How to Stay Safe If You’re At Home

The No. 1 thing you need to do in any emergency is listen to the authorities. If you are told to evacuate, do it as quickly and safely as possible. But if you’re stuck in your home during a flood, here are some things you can do to stay out of harm’s way:

  • Get to a safe, high point in your home.
  • Keep everyone, especially children and pets, out of any floodwaters.
  • Be extremely careful around any electrical equipment, open wires or other potential sources of electrocution.
  • Periodically check the radio for updates.
  • Keep supplies nearby so you don’t have to go far to get them.
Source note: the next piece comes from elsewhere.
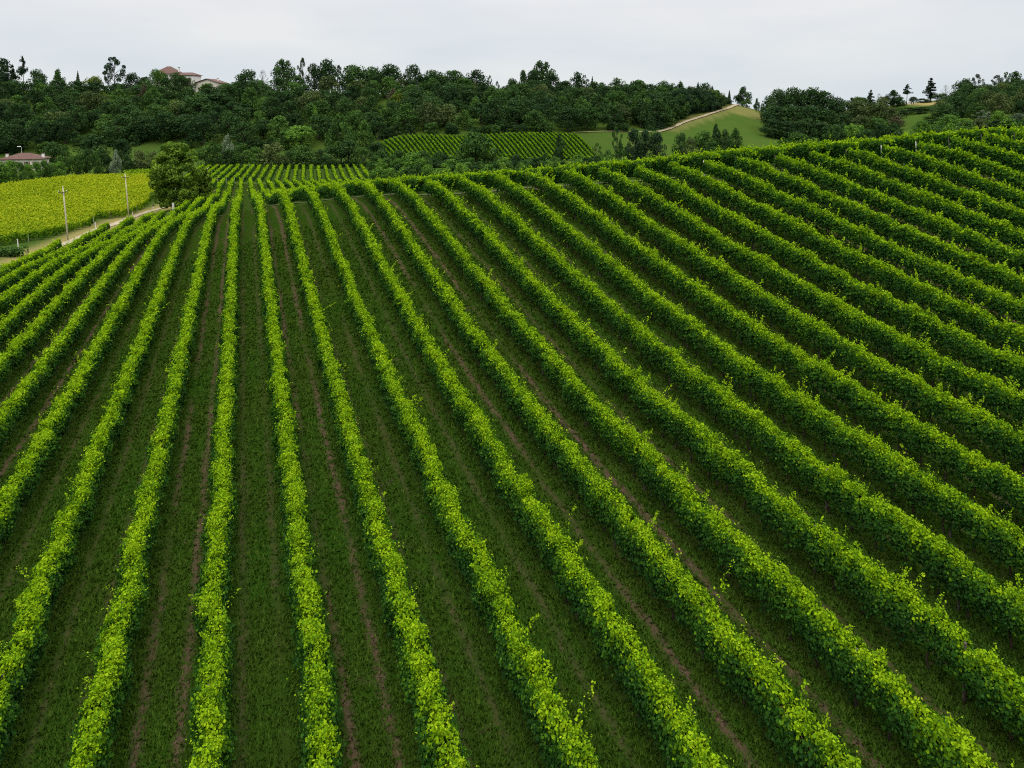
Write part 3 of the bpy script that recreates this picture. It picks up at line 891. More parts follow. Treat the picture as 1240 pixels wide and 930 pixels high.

How to Stay Safe If You’re In Your Car

Things can get dicey if you’re caught on the roads while a flash flood develops around you. Here’s what you can do to stay as safe as you can if you’re caught in your car during a flash flood:

  • If you’re driving and you start to notice waters rising, turn around and search for high ground. Don’t keep driving forward and risk getting stuck.
  • Stay off bridges.
  • If you are caught on a road that’s starting to flood, get out as quickly as possible and move to higher ground. According to the American Red Cross, the average car can be swept away by as little as two feet of moving water.
  • If your vehicle is stuck in floodwaters and water begins to rise inside it, climb onto your roof and wait for help.